GE has built a good reputation in Vietnam’s renewable energy sector, most notably in wind power, and it has also provided technological support to other renewable energy and power generation projects in the country.

In 2010 and 2013, GE signed contracts with Cong Ly Construction-Trade-Tourism Ltd. to provide ten 1.6-82.5 wind turbines for the first phase and 52 turbines of the same model for the second phase, respectively, of the Bac Lieu wind farm in the Mekong Delta, with a total output of 99.2MW. The first phase of the project has been completed, supplying 60 million KWh to the national grid.

Recently, GE was chosen as the provider of 14 turbines in the first phase of the Tay Nguyen wind farm project, the first of its kind in the Central Highlands of Vietnam, located in Dak Lak province. Upon its completion in 2020, it will be the largest-capacity wind farm in the country with an expected total capacity up to 120MW to generate 400 million kWh per year.

In 2013, GE, the Electricity Regulatory Authority of Vietnam (ERAV), and the Ministry of Industry and Trade also signed an agreement for a “renewable energy integration study” aimed at developing wind power as a reliable energy source into the national grid. The study has provided valuable insights into grid stress and stability, and an evaluation of the reliability of long term wind forecasting. The project is funded by the US Trade and Development Agency under the Grant Agreement between the US government and ERAV.

Distributed power systems

There is a strong need for energy solutions across the globe, and by meeting this need, distributed power has become part of an environmentally-ethical cycle of human and economic development. In this era of transformation, GE’s broad portfolio of innovative and diverse distributed power solutions gives businesses and communities around the globe the ability to generate reliable and efficient power using a variety of fuels anywhere, on or off the grid.
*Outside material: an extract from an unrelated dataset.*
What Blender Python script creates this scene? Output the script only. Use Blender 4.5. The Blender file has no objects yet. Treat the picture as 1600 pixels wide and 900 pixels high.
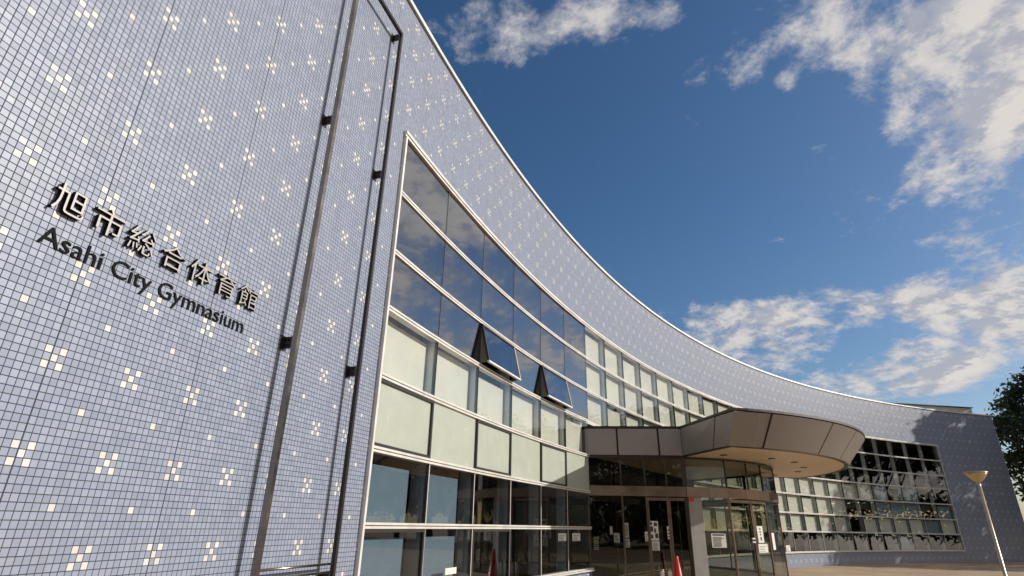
import bpy, bmesh, math, random
from mathutils import Vector, Matrix
random.seed(7)
sc = bpy.context.scene
COL = sc.collection
PI = math.pi
EYE = 1.8

# ------------------------------------------------------------------ camera
PIT, ROLL = math.radians(22.867), math.radians(1.164)
cam_d = bpy.data.cameras.new('camera'); cam = bpy.data.objects.new('camera', cam_d); COL.objects.link(cam)
cam_d.sensor_width = 36; cam_d.lens = 876.85/1600*36
cam_d.clip_start = 0.05; cam_d.clip_end = 6000
cp, sp, cr, sr = math.cos(PIT), math.sin(PIT), math.cos(ROLL), math.sin(ROLL)
ax = Vector((cr, -sr*sp, sr*cp)); ay = Vector((-sr, -cr*sp, cr*cp)); az = -Vector((0, cp, sp))
m = Matrix((ax, ay, az)).transposed().to_4x4(); m.translation = Vector((0, 0, EYE))
cam.matrix_world = m
sc.camera = cam

def ray(px, py):                      # world direction of a pixel of the 1600x900 photograph (used for the sky's clouds)
    x = (px-800)/876.85; y = -(py-450)/876.85
    return (ax*x+ay*y-az).normalized()

# ------------------------------------------------------------------ sun, sky, exposure
SUN_EL, SUN_AZ = math.radians(22.5), math.radians(90)     # azimuth clockwise from +Y
sd = bpy.data.lights.new('sun', 'SUN'); so = bpy.data.objects.new('sun', sd); COL.objects.link(so)
sd.energy = 3.4; sd.angle = math.radians(0.53); sd.color = (1.0, 0.92, 0.81)
sdir = Vector((math.sin(SUN_AZ)*math.cos(SUN_EL), math.cos(SUN_AZ)*math.cos(SUN_EL), math.sin(SUN_EL)))
so.rotation_euler = sdir.to_track_quat('Z', 'Y').to_euler()
sc.view_settings.view_transform = 'Standard'; sc.view_settings.look = 'None'
sc.view_settings.exposure = 0.35; sc.view_settings.gamma = 1.0; sc.view_settings.use_curve_mapping = False
sc.render.engine = 'CYCLES'
sc.cycles.max_bounces = 8; sc.cycles.transparent_max_bounces = 24; sc.cycles.glossy_bounces = 4
sc.cycles.diffuse_bounces = 3; sc.cycles.caustics_reflective = False; sc.cycles.caustics_refractive = False
sc.cycles.sample_clamp_indirect = 6.0

class NT:
    """small node-tree builder"""
    def __init__(s, tree): s.t = tree; s.n = tree.nodes; s.l = tree.links
    def new(s, typ, **kw):
        n = s.n.new(typ)
        for k, v in kw.items(): setattr(n, k, v)
        return n
    def put(s, sock, v):
        if hasattr(v, 'is_output'): s.l.new(v, sock)
        elif v is not None: sock.default_value = v
    def math(s, op, a, b=None, c=None, clamp=False):
        n = s.new('ShaderNodeMath', operation=op, use_clamp=clamp)
        for i, v in enumerate((a, b, c)): s.put(n.inputs[i], v)
        return n.outputs[0]
    def vmath(s, op, a, b=None):
        n = s.new('ShaderNodeVectorMath', operation=op)
        s.put(n.inputs[0], a)
        if op == 'SCALE': s.put(n.inputs[3], b)
        else: s.put(n.inputs[1], b)
        return n.outputs['Value'] if op in ('DISTANCE', 'DOT_PRODUCT', 'LENGTH') else n.outputs[0]
    def mix(s, f, a, b):
        n = s.new('ShaderNodeMix', data_type='RGBA')
        s.put(n.inputs[0], f); s.put(n.inputs[6], a); s.put(n.inputs[7], b)
        return n.outputs[2]
    def noise(s, vec, scale, detail=4, rough=0.55, dist=0.0):
        n = s.new('ShaderNodeTexNoise'); s.put(n.inputs['Vector'], vec)
        n.inputs['Scale'].default_value = scale; n.inputs['Detail'].default_value = detail
        n.inputs['Roughness'].default_value = rough; n.inputs['Distortion'].default_value = dist
        return n.outputs['Fac']
    def sstep(s, v, a, b, t0=0.0, t1=1.0):
        n = s.new('ShaderNodeMapRange', interpolation_type='SMOOTHSTEP'); s.put(n.inputs[0], v)
        n.inputs[1].default_value = a; n.inputs[2].default_value = b; n.inputs[3].default_value = t0; n.inputs[4].default_value = t1
        return n.outputs[0]

world = bpy.data.worlds.new('World'); sc.world = world; world.use_nodes = True
w = NT(world.node_tree); w.n.clear()
sky = w.new('ShaderNodeTexSky', sky_type='NISHITA'); sky.sun_disc = False
sky.sun_elevation = SUN_EL; sky.sun_rotation = SUN_AZ
sky.air_density = 1.0; sky.dust_density = 1.3; sky.ozone_density = 3.0; sky.altitude = 0
tc = w.new('ShaderNodeTexCoord'); D = tc.outputs['Generated']
sep = w.new('ShaderNodeSeparateXYZ'); w.put(sep.inputs[0], D)
zz = w.math('ADD', w.math('MAXIMUM', sep.outputs[2], 0.0), 0.28)
cmb = w.new('ShaderNodeCombineXYZ')
w.put(cmb.inputs[0], w.math('DIVIDE', sep.outputs[0], zz)); w.put(cmb.inputs[1], w.math('DIVIDE', sep.outputs[1], zz))
PV = cmb.outputs[0]
n1 = w.noise(PV, 4.4, 12, 0.66, 0.15)
n3 = w.noise(PV, 17.0, 7, 0.62, 0.3)
# where clouds gather: (pixel x, pixel y, radius, weight)
cover = None
for (px, py, r, wt) in [(1560, -30, .16, .12), (1440, 0, .13, .20), (1310, 5, .10, .22), (1230, 60, .05, .14), (1350, 75, .06, .20), (1480, 90, .10, .22),
                        (1590, 110, .10, .06), (1450, 160, .07, .22), (1400, 110, .05, .20), (1500, 170, .05, .18), (1560, 190, .06, .02),
                        (950, 5, .055, .42), (1030, 25, .035, .34), (890, 25, .035, .22), (780, 35, .055, .40), (720, 60, .045, .30), (830, 55, .04, .28), (975, 35, .04, .3),
                        (1228, 132, .016, .26), (1285, 228, .020, .26), (1298, 248, .016, .26), (1278, 178, .025, .16), (1460, 240, .05, .17), (1500, 265, .05, .17), (1590, 240, .05, .12),
                        (1090, 505, .035, .40), (1150, 520, .045, .48), (1220, 525, .050, .50), (1290, 520, .030, .42), (1200, 495, .030, .42), (1270, 468, .035, .33), (1235, 475, .02, .24), (1310, 465, .02, .22), (1030, 488, .020, .26),
                        (1357, 485, .026, .60), (1430, 470, .036, .42), (1470, 470, .034, .40), (1530, 470, .036, .40), (1455, 445, .022, .34), (1560, 430, .045, .34), (1595, 425, .04, .26),
                        (1480, 373, .028, .26), (1510, 375, .026, .26), (1440, 378, .015, .2), (1500, 512, .028, .32), (1405, 538, .022, .28),
                        (1560, 535, .050, .34), (1598, 530, .05, .28), (1510, 545, .02, .28), (1440, 580, .036, .60), (1490, 572, .034, .60), (1390, 588, .032, .56), (1335, 594, .030, .50), (1290, 600, .022, .40)]:
    d = ray(px, py)
    dd = w.math('DIVIDE', w.vmath('DISTANCE', D, tuple(d)), r)
    g = w.math('MULTIPLY', w.math('EXPONENT', w.math('MULTIPLY', w.math('MULTIPLY', dd, dd), -1.0)), wt)
    cover = g if cover is None else w.math('ADD', cover, g)
# broken cloud over the half of the sky behind the camera (seen only as reflections)
behind = w.sstep(w.math('SUBTRACT', sep.outputs[0], w.math('MULTIPLY', sep.outputs[1], 0.9)), 0.0, 0.32)
cover = w.math('ADD', w.math('MULTIPLY', w.math('SUBTRACT', 1.0, w.math('EXPONENT', w.math('MULTIPLY', cover, -2.6))), 0.36), w.math('MULTIPLY', behind, 0.40))
base = w.math('ADD', w.math('MULTIPLY', w.math('SUBTRACT', n1, 0.5), 1.05), w.math('MULTIPLY', w.math('SUBTRACT', n3, 0.5), 0.42))
dens = w.math('ADD', base, w.math('SUBTRACT', cover, 0.165))
alpha = w.math('MULTIPLY', w.sstep(dens, -0.04, 0.19), 0.92)
alpha = w.math('MULTIPLY', alpha, w.sstep(sep.outputs[2], 0.0, 0.05))
thick = w.sstep(dens, 0.05, 0.32)
ccol = w.mix(thick, (6.6, 6.5, 6.6, 1), (8.6, 8.0, 7.4, 1))
n1b = w.noise(w.vmath('ADD', PV, (0.035, -0.01, 0.0)), 4.4, 6, 0.66, 0.15)
lit = w.sstep(w.math('SUBTRACT', n1, n1b), -0.07, 0.05)      # the side of each puff turned to the sun is brighter
ccol = w.mix(lit, (4.9, 5.0, 5.6, 1), ccol)
hs = w.new('ShaderNodeHueSaturation'); w.put(hs.inputs['Color'], sky.outputs[0]); hs.inputs['Saturation'].default_value = 1.20; hs.inputs['Value'].default_value = 1.17
final = w.mix(alpha, hs.outputs[0], ccol)
bg = w.new('ShaderNodeBackground'); w.put(bg.inputs[0], final); bg.inputs[1].default_value = 0.07
out = w.new('ShaderNodeOutputWorld'); w.l.new(bg.outputs[0], out.inputs[0])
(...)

Last year, GE announced an investment of $1.4 billion over four years to help meet the world’s growing demand for on-site power systems that are easier to finance, faster to install, and are more efficient and reliable for customers. In a white paper entitled “The Rise of Distributed Power,” GE highlights that this solution has become increasingly popular in countries seeking more reliable, efficient energy options near the point of use – on or off the grid. According to the report, distributed power will grow 40 per cent faster than the global electricity demand between now and 2020.

For a country with a mountainous terrain like that of Vietnam, distributed power may play a key role in extending electricity access to remote households. On-site power production allows for access to electricity in rural areas with little or no power grid, while providing flexibility to operate within stringent environmental regulations. Distributed power brings the added benefit of improving industrial and residential efficiency to ensure provision of emergency power in the event of natural disasters and other planned outages. There is, it seems, a local and secure solution to the country’s energy needs.

Where do we go from here?

As policy makers, regulators, and utilities endeavour to formulate an optimum generation mix, they will have to choose technology that performs at greater operational efficiency, thus cutting costs. Responsible countries have an obligation to take advantage of the most efficient technology available. More efficient turbines can provide that operational efficiency; using less fuel and reducing the demand for shrinking resources. If done correctly, this translates into cost savings, lower rates to the end user and a reduced environmental footprint. This is our future.